## EXERCISE AIM
Write out the whole listing word for word.

## MATERIAL PROVIDED
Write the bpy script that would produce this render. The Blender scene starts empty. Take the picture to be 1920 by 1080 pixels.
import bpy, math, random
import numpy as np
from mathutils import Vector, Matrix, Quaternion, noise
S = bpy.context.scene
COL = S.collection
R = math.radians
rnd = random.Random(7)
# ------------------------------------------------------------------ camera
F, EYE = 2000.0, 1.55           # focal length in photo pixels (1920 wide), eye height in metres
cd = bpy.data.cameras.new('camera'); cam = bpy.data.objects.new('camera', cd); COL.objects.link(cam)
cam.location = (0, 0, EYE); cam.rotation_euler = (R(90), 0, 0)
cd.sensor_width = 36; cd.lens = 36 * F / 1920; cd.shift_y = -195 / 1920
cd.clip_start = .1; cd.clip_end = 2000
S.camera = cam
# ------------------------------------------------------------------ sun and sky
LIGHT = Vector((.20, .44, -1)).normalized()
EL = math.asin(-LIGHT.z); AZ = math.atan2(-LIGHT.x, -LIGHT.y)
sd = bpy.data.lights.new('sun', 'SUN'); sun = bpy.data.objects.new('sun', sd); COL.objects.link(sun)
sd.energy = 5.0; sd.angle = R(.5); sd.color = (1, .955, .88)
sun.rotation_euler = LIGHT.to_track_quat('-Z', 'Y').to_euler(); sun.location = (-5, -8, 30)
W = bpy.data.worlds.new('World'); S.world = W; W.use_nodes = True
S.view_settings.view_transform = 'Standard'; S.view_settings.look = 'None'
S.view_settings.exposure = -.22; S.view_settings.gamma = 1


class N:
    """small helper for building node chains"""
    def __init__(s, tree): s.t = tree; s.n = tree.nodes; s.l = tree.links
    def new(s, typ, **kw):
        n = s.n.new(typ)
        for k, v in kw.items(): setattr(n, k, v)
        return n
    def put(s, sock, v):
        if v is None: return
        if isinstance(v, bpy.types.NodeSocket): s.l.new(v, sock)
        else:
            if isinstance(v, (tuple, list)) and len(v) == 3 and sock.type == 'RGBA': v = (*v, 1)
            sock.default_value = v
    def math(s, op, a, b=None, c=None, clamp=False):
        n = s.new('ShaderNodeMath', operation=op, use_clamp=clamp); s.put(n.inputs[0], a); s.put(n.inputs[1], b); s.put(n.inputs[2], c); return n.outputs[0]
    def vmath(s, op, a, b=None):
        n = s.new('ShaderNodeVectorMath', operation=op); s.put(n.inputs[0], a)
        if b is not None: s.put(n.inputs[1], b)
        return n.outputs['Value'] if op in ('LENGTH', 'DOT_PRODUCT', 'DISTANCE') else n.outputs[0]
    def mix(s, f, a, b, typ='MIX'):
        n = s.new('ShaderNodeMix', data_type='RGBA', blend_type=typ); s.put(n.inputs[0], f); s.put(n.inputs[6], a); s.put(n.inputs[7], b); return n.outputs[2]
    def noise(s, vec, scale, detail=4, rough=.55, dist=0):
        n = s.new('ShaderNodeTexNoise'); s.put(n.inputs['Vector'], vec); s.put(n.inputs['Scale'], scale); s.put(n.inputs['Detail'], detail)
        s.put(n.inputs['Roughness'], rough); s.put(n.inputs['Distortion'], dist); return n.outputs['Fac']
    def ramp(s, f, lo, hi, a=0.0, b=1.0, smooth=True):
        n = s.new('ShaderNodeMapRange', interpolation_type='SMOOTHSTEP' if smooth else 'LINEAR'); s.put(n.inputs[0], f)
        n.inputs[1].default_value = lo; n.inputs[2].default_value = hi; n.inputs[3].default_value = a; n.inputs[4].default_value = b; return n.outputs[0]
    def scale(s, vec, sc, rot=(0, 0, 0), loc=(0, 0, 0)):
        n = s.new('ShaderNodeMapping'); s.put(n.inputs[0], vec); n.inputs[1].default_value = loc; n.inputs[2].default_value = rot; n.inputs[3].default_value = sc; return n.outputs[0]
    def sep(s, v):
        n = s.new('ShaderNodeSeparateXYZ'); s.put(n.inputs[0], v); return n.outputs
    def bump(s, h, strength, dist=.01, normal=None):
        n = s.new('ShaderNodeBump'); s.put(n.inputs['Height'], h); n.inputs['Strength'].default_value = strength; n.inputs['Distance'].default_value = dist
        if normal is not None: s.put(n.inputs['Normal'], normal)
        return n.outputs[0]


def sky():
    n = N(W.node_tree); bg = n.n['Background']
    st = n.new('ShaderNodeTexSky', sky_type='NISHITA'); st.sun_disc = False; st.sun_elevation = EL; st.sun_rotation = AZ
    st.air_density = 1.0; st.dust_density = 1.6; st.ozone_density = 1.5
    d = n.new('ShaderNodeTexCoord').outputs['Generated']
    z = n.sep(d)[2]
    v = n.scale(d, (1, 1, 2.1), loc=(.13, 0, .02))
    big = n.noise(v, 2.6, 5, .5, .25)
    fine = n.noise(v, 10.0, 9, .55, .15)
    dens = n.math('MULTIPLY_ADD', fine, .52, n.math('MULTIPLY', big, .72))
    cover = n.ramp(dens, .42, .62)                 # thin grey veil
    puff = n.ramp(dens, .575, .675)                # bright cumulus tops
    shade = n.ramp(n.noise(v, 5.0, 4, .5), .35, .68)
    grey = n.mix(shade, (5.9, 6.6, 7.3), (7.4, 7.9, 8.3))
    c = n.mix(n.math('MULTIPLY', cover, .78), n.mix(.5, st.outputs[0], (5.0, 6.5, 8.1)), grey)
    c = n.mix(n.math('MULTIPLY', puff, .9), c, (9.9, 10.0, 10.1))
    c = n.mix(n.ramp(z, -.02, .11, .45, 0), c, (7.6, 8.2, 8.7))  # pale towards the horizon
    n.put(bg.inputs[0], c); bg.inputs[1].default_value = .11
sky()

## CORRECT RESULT
Write the bpy script that would produce this render. The Blender scene starts empty. Take the picture to be 1920 by 1080 pixels.
import bpy, math, random
import numpy as np
from mathutils import Vector, Matrix, Quaternion, noise
S = bpy.context.scene
COL = S.collection
R = math.radians
rnd = random.Random(7)
# ------------------------------------------------------------------ camera
F, EYE = 2000.0, 1.55           # focal length in photo pixels (1920 wide), eye height in metres
cd = bpy.data.cameras.new('camera'); cam = bpy.data.objects.new('camera', cd); COL.objects.link(cam)
cam.location = (0, 0, EYE); cam.rotation_euler = (R(90), 0, 0)
cd.sensor_width = 36; cd.lens = 36 * F / 1920; cd.shift_y = -195 / 1920
cd.clip_start = .1; cd.clip_end = 2000
S.camera = cam
# ------------------------------------------------------------------ sun and sky
LIGHT = Vector((.20, .44, -1)).normalized()
EL = math.asin(-LIGHT.z); AZ = math.atan2(-LIGHT.x, -LIGHT.y)
sd = bpy.data.lights.new('sun', 'SUN'); sun = bpy.data.objects.new('sun', sd); COL.objects.link(sun)
sd.energy = 5.0; sd.angle = R(.5); sd.color = (1, .955, .88)
sun.rotation_euler = LIGHT.to_track_quat('-Z', 'Y').to_euler(); sun.location = (-5, -8, 30)
W = bpy.data.worlds.new('World'); S.world = W; W.use_nodes = True
S.view_settings.view_transform = 'Standard'; S.view_settings.look = 'None'
S.view_settings.exposure = -.22; S.view_settings.gamma = 1


class N:
    """small helper for building node chains"""
    def __init__(s, tree): s.t = tree; s.n = tree.nodes; s.l = tree.links
    def new(s, typ, **kw):
        n = s.n.new(typ)
        for k, v in kw.items(): setattr(n, k, v)
        return n
    def put(s, sock, v):
        if v is None: return
        if isinstance(v, bpy.types.NodeSocket): s.l.new(v, sock)
        else:
            if isinstance(v, (tuple, list)) and len(v) == 3 and sock.type == 'RGBA': v = (*v, 1)
            sock.default_value = v
    def math(s, op, a, b=None, c=None, clamp=False):
        n = s.new('ShaderNodeMath', operation=op, use_clamp=clamp); s.put(n.inputs[0], a); s.put(n.inputs[1], b); s.put(n.inputs[2], c); return n.outputs[0]
    def vmath(s, op, a, b=None):
        n = s.new('ShaderNodeVectorMath', operation=op); s.put(n.inputs[0], a)
        if b is not None: s.put(n.inputs[1], b)
        return n.outputs['Value'] if op in ('LENGTH', 'DOT_PRODUCT', 'DISTANCE') else n.outputs[0]
    def mix(s, f, a, b, typ='MIX'):
        n = s.new('ShaderNodeMix', data_type='RGBA', blend_type=typ); s.put(n.inputs[0], f); s.put(n.inputs[6], a); s.put(n.inputs[7], b); return n.outputs[2]
    def noise(s, vec, scale, detail=4, rough=.55, dist=0):
        n = s.new('ShaderNodeTexNoise'); s.put(n.inputs['Vector'], vec); s.put(n.inputs['Scale'], scale); s.put(n.inputs['Detail'], detail)
        s.put(n.inputs['Roughness'], rough); s.put(n.inputs['Distortion'], dist); return n.outputs['Fac']
    def ramp(s, f, lo, hi, a=0.0, b=1.0, smooth=True):
        n = s.new('ShaderNodeMapRange', interpolation_type='SMOOTHSTEP' if smooth else 'LINEAR'); s.put(n.inputs[0], f)
        n.inputs[1].default_value = lo; n.inputs[2].default_value = hi; n.inputs[3].default_value = a; n.inputs[4].default_value = b; return n.outputs[0]
    def scale(s, vec, sc, rot=(0, 0, 0), loc=(0, 0, 0)):
        n = s.new('ShaderNodeMapping'); s.put(n.inputs[0], vec); n.inputs[1].default_value = loc; n.inputs[2].default_value = rot; n.inputs[3].default_value = sc; return n.outputs[0]
    def sep(s, v):
        n = s.new('ShaderNodeSeparateXYZ'); s.put(n.inputs[0], v); return n.outputs
    def bump(s, h, strength, dist=.01, normal=None):
        n = s.new('ShaderNodeBump'); s.put(n.inputs['Height'], h); n.inputs['Strength'].default_value = strength; n.inputs['Distance'].default_value = dist
        if normal is not None: s.put(n.inputs['Normal'], normal)
        return n.outputs[0]


def sky():
    n = N(W.node_tree); bg = n.n['Background']
    st = n.new('ShaderNodeTexSky', sky_type='NISHITA'); st.sun_disc = False; st.sun_elevation = EL; st.sun_rotation = AZ
    st.air_density = 1.0; st.dust_density = 1.6; st.ozone_density = 1.5
    d = n.new('ShaderNodeTexCoord').outputs['Generated']
    z = n.sep(d)[2]
    v = n.scale(d, (1, 1, 2.1), loc=(.13, 0, .02))
    big = n.noise(v, 2.6, 5, .5, .25)
    fine = n.noise(v, 10.0, 9, .55, .15)
    dens = n.math('MULTIPLY_ADD', fine, .52, n.math('MULTIPLY', big, .72))
    cover = n.ramp(dens, .42, .62)                 # thin grey veil
    puff = n.ramp(dens, .575, .675)                # bright cumulus tops
    shade = n.ramp(n.noise(v, 5.0, 4, .5), .35, .68)
    grey = n.mix(shade, (5.9, 6.6, 7.3), (7.4, 7.9, 8.3))
    c = n.mix(n.math('MULTIPLY', cover, .78), n.mix(.5, st.outputs[0], (5.0, 6.5, 8.1)), grey)
    c = n.mix(n.math('MULTIPLY', puff, .9), c, (9.9, 10.0, 10.1))
    c = n.mix(n.ramp(z, -.02, .11, .45, 0), c, (7.6, 8.2, 8.7))  # pale towards the horizon
    n.put(bg.inputs[0], c); bg.inputs[1].default_value = .11
sky()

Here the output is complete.